>> begin DATA FOR THIS EXERCISE

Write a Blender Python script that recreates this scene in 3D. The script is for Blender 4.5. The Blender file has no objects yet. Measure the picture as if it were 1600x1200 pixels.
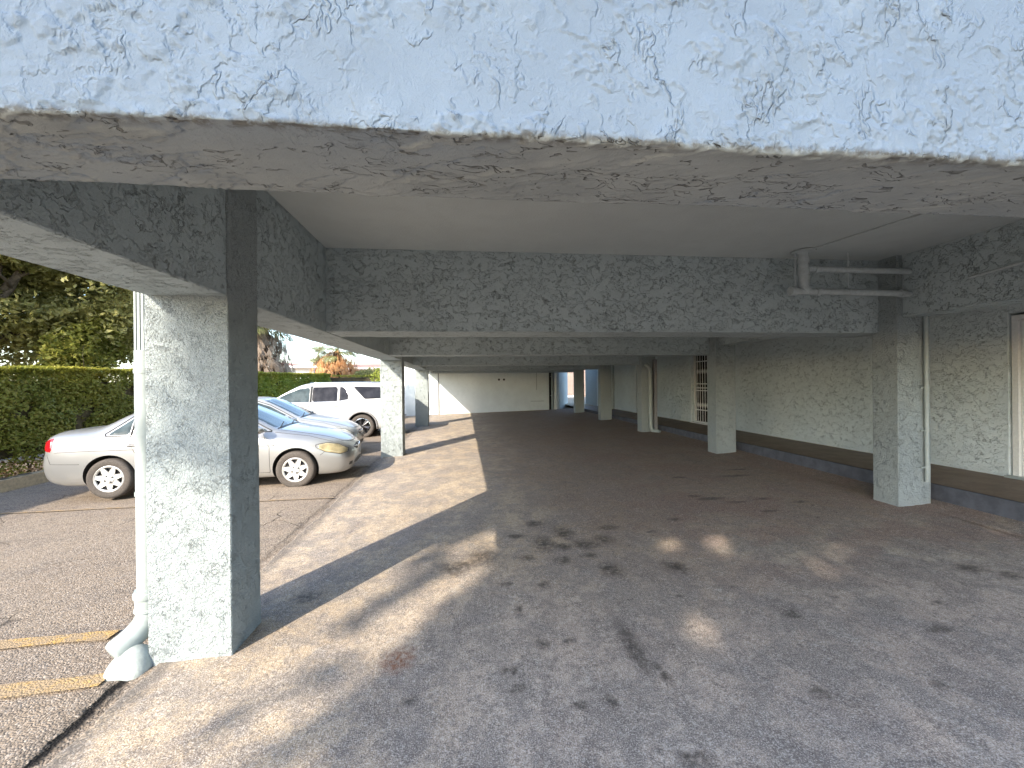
import bpy, bmesh, math, random
import numpy as np
from mathutils import Vector, Matrix
from mathutils.bvhtree import BVHTree
random.seed(7)
RNG = np.random.default_rng(11)
SC = bpy.context.scene
COL = SC.collection
R = math.radians

# ------------------------------------------------------------------ camera
EYE = Vector((0, 0, 1.65))
YAW, PIT, ROL, FPX = .1077, -.0011, .0107, 654.93
fwd = Vector((math.sin(YAW)*math.cos(PIT), math.cos(YAW)*math.cos(PIT), math.sin(PIT)))
rgt = Vector((math.cos(YAW), -math.sin(YAW), 0))
upv = rgt.cross(fwd)
cx = rgt*math.cos(ROL) - upv*math.sin(ROL)
cy = rgt*math.sin(ROL) + upv*math.cos(ROL)
cz = -fwd
cam = bpy.data.cameras.new('camera')
cam.sensor_width = 36; cam.lens = FPX/1600*36
cam.clip_start = .02; cam.clip_end = 2000
camo = bpy.data.objects.new('camera', cam)
camo.matrix_world = Matrix(((cx.x, cy.x, cz.x, EYE.x), (cx.y, cy.y, cz.y, EYE.y), (cx.z, cy.z, cz.z, EYE.z), (0, 0, 0, 1)))
COL.objects.link(camo); SC.camera = camo

# ------------------------------------------------------------------ light
SUNV = Vector((-1.02, -1.45, 1.0)).normalized()
ELEV = math.asin(SUNV.z)
w = bpy.data.worlds.new('World'); SC.world = w; w.use_nodes = True
wn = w.node_tree.nodes; wn.clear()
sky = wn.new('ShaderNodeTexSky'); sky.sky_type = 'NISHITA'; sky.sun_disc = False
sky.sun_elevation = ELEV; sky.sun_rotation = math.atan2(SUNV.x, SUNV.y) % (2*math.pi)
sky.air_density = 1.0; sky.dust_density = .9; sky.ozone_density = 1.3
bgn = wn.new('ShaderNodeBackground'); bgn.inputs[1].default_value = .15
won = wn.new('ShaderNodeOutputWorld')
w.node_tree.links.new(sky.outputs[0], bgn.inputs[0]); w.node_tree.links.new(bgn.outputs[0], won.inputs[0])
sun = bpy.data.lights.new('sun', 'SUN'); sun.energy = 2.35; sun.angle = R(.55); sun.color = (1, .885, .72)
suno = bpy.data.objects.new('sun', sun); suno.rotation_euler = (-SUNV).to_track_quat('-Z', 'Y').to_euler()
COL.objects.link(suno)
SC.view_settings.view_transform = 'Standard'; SC.view_settings.look = 'None'
SC.view_settings.exposure = 2.12; SC.view_settings.gamma = 1
SC.cycles.max_bounces = 10; SC.cycles.diffuse_bounces = 8; SC.cycles.transparent_max_bounces = 8
SC.cycles.use_denoising = True

# ------------------------------------------------------------------ materials
class NT:
    def __init__(s, name):
        s.m = bpy.data.materials.new(name); s.m.use_nodes = True
        s.t = s.m.node_tree; s.n = s.t.nodes; s.n.clear()
        s.out = s.n.new('ShaderNodeOutputMaterial'); s.b = s.n.new('ShaderNodeBsdfPrincipled')
        s.t.links.new(s.b.outputs[0], s.out.inputs[0])
        g = s.n.new('ShaderNodeNewGeometry'); s.pos = g.outputs['Position']; s.geo = g
    def lk(s, a, b): s.t.links.new(a, b)
    def setv(s, sock, v):
        if hasattr(v, 'is_output') or isinstance(v, bpy.types.NodeSocket): s.lk(v, sock)
        else:
            if sock.type == 'RGBA' and len(v) == 3: v = (*v, 1)
            sock.default_value = v
    def math(s, op, a, b=0., c=0., clamp=False):
        n = s.n.new('ShaderNodeMath'); n.operation = op; n.use_clamp = clamp
        s.setv(n.inputs[0], a); s.setv(n.inputs[1], b); s.setv(n.inputs[2], c); return n.outputs[0]
    def vmath(s, op, a, b=(0, 0, 0), out=0):
        n = s.n.new('ShaderNodeVectorMath'); n.operation = op
        s.setv(n.inputs[0], a); s.setv(n.inputs[1], b); return n.outputs[out]
    def scale(s, sc, vec=None):
        return s.vmath('MULTIPLY', vec or s.pos, sc)
    def noise(s, scale, detail=3, rough=.55, dist=0, vec=None, color=False):
        n = s.n.new('ShaderNodeTexNoise'); n.inputs['Scale'].default_value = scale
        n.inputs['Detail'].default_value = detail; n.inputs['Roughness'].default_value = rough; n.inputs['Distortion'].default_value = dist
        s.lk(vec or s.pos, n.inputs['Vector']); return n.outputs[1 if color else 0]
    def voro(s, scale, vec=None, feature='F1', out='Distance'):
        n = s.n.new('ShaderNodeTexVoronoi'); n.feature = feature; n.inputs['Scale'].default_value = scale
        s.lk(vec or s.pos, n.inputs['Vector']); return n.outputs[out]
    def mr(s, v, a, b, c=0., d=1., smooth=True):
        n = s.n.new('ShaderNodeMapRange'); n.interpolation_type = 'SMOOTHSTEP' if smooth else 'LINEAR'
        s.setv(n.inputs[0], v)
        for i, x in enumerate((a, b, c, d)): s.setv(n.inputs[i+1], x)
        return n.outputs[0]
    def mix(s, f, a, b, typ='MIX'):
        n = s.n.new('ShaderNodeMix'); n.data_type = 'RGBA'; n.blend_type = typ
        s.setv(n.inputs[0], f); s.setv(n.inputs[6], a); s.setv(n.inputs[7], b); return n.outputs[2]
    def bump(s, h, strength, dist, prev=None):
        n = s.n.new('ShaderNodeBump'); n.inputs['Strength'].default_value = strength; n.inputs['Distance'].default_value = dist
        s.lk(h, n.inputs['Height'])
        if prev: s.lk(prev, n.inputs['Normal'])
        return n.outputs[0]
    def fin(s, col, rough=.8, normal=None, metal=0., spec=None):
        s.setv(s.b.inputs['Base Color'], col); s.setv(s.b.inputs['Roughness'], rough)
        s.b.inputs['Metallic'].default_value = metal
        if spec is not None: s.b.inputs['Specular IOR Level'].default_value = spec
        if normal: s.lk(normal, s.b.inputs['Normal'])
        return s.m

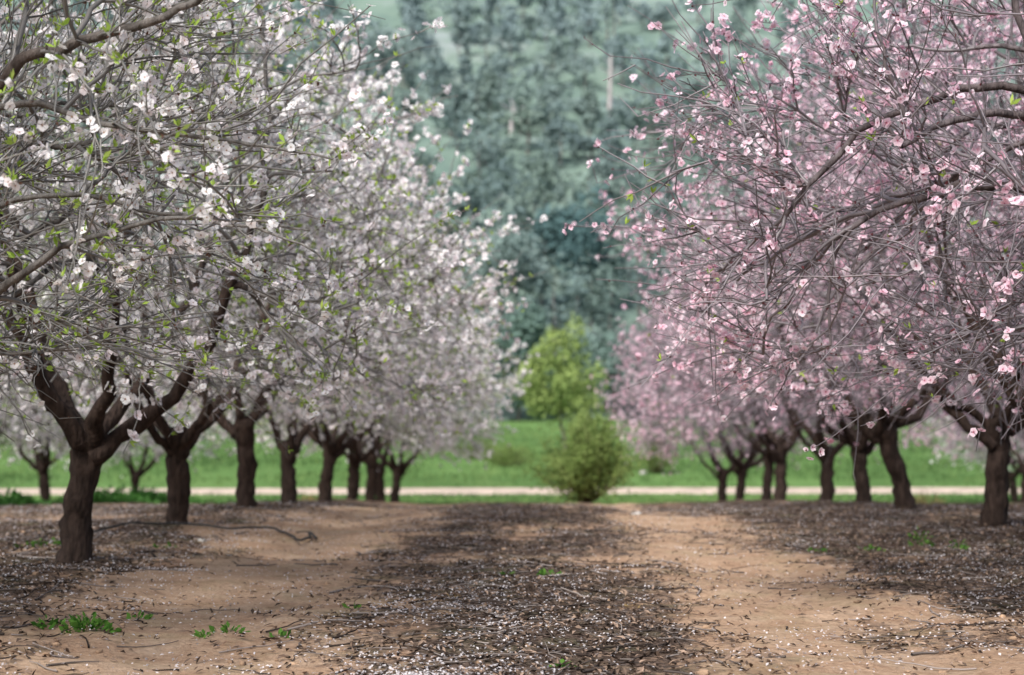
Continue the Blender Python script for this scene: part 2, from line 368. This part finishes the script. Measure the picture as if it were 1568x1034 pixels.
for ax in range(3):
    for sg in (-1,1):
        A,B=np.meshgrid(g,g);p=np.zeros((4,4,3));p[...,ax]=sg;p[...,(ax+1)%3]=A;p[...,(ax+2)%3]=B*sg
        b=len(S)*16;S.append(nrm(p).reshape(-1,3));ii=np.arange(16).reshape(4,4)+b
        SQ.append(np.stack([ii[:-1,:-1],ii[:-1,1:],ii[1:,1:],ii[1:,:-1]],-1).reshape(-1,4))
S=np.concatenate(S);SQ=np.concatenate(SQ)
def lumps(acc,x,y,sz,cols,rng):
    for i in range(len(x)):
        a=rng.normal(size=3)*4;w=1+.18*np.sin(S@a+a[0])+.12*np.sin(S@(a[::-1]*1.7))
        v=S*w[:,None]*sz[i]*rng.uniform(.6,1.2,3)*np.array([1,1,.65])
        c_=rng.uniform(0,6.28);R_=np.array([[math.cos(c_),-math.sin(c_),0],[math.sin(c_),math.cos(c_),0],[0,0,1]])
        acc.add(v@R_.T+np.array([x[i],y[i],float(gh(x[i],y[i]))+sz[i]*.1]),SQ,0,cols[i])
acc=Acc();x,y=scatter(2400,rng,8,32,lambda x,y:np.full(len(x),.5));sz=.006+.024*rng.random(len(x))**4
lumps(acc,x,y,sz,np.array([.42,.28,.18])*rng.uniform(.5,1.1,(len(x),1)),rng);acc.obj('soil_clods',[M_STONE])
acc=Acc()
for (px,py,d,s) in [(975,783,25,.07),(160,802,21,.07),(985,745,88,.3),(968,784,25.5,.05),(310,845,18.5,.04)]:
    X=(px-800)/F*d;lumps(acc,[X],[d],[s],[(.5,.47,.43)],rng)
acc.obj('stones',[M_STONE])

# irrigation hose
hp=[(145,832),(200,826),(280,823),(350,824),(410,822),(440,827),(465,838),(478,830),(468,824),(488,833)]
d=19.6;pts=np.array([((px-800)/F*d,d+(830-py)*.05) for px,py in hp]);m_=60;s=np.linspace(0,len(pts)-1,m_)
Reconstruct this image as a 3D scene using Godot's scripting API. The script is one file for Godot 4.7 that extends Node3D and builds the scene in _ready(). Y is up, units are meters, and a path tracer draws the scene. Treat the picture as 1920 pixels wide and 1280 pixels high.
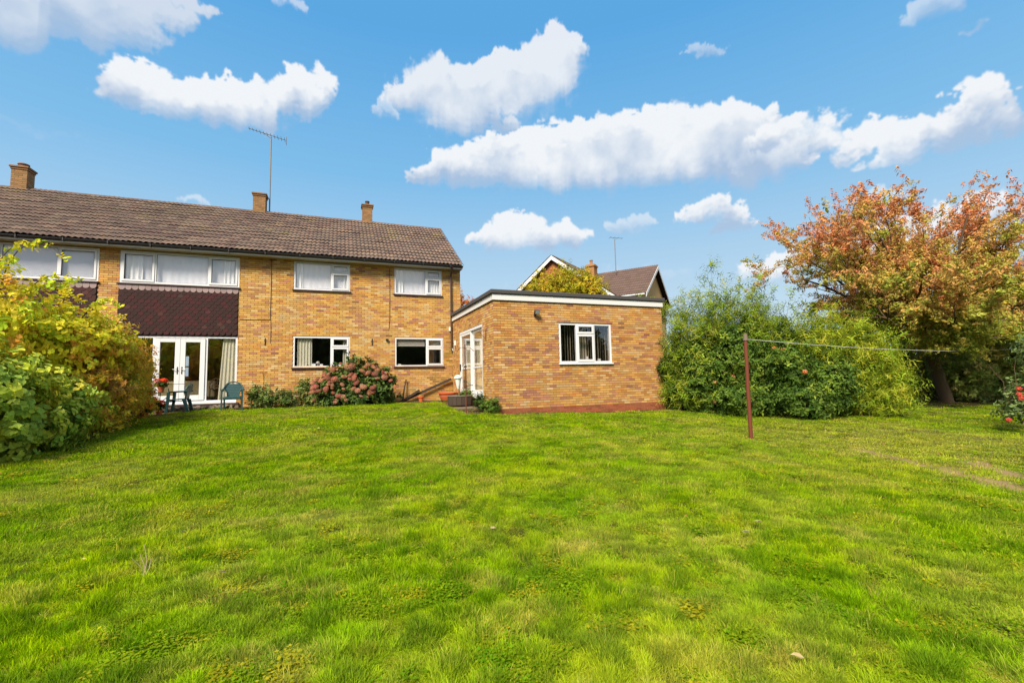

>> end DATA FOR THIS EXERCISE

PROBLEM TO WORK ON:
Please transcribe, word for word, every line from the first line of the records above through the line containing "R = math.radians", and leave out any pictures.

WORKED ANSWER:
Write a Blender Python script that recreates this scene in 3D. The script is for Blender 4.5. The Blender file has no objects yet. Measure the picture as if it were 1600x1200 pixels.
import bpy, bmesh, math, random
import numpy as np
from mathutils import Vector, Matrix
from mathutils.bvhtree import BVHTree
random.seed(7)
RNG = np.random.default_rng(11)
SC = bpy.context.scene
COL = SC.collection
R = math.radians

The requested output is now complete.